WP 6: The Polish business "flat" tax and its effect reported incomes: a Pareto improving tax reform?

By Benjamin Gøtestam

Working paper series

For more information visit Skatteforsk - Centre for Tax Research.

Abstract

Introducing a flat-rate income tax is a popular reform proposal. The 2004 tax reform in Poland implemented an optional broad-base low-rate “flat” tax for business incomes. Taxpayers who chose the flat tax treatment had to give up most tax preferences (resulting in a variation in incentives to adopt), but they benefited from the lower tax rates. For the highest income taxpayers, the
marginal tax rate fell from 40% to 19%. using a large panel of individual tax returns, I demonstrate massive increases in reported incomes that resulted in small tax revenue consequences despite large reductions in tax rates.

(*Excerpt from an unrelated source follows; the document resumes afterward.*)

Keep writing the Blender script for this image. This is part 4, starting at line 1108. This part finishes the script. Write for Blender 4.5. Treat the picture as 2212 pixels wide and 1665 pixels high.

Conservative estimates indicate that a suitably designed flat tax option would increase revenue. The responses are most likely operating through a reduction in
tax avoidance or participation in the gray economy, implying that when the avoidance margin is responsive, a reform involving base-broadening combined with marginal tax rate reductions that allows taxpayers to self-select can be Pareto improving. The paper also highlights empirical issues
involved in estimating the responsiveness of taxable income and suggests that violations of exclusion restrictions due to heterogeneous earnings dynamics may be responsible for the “sensitivity” of results claimed elsewhere in the literature.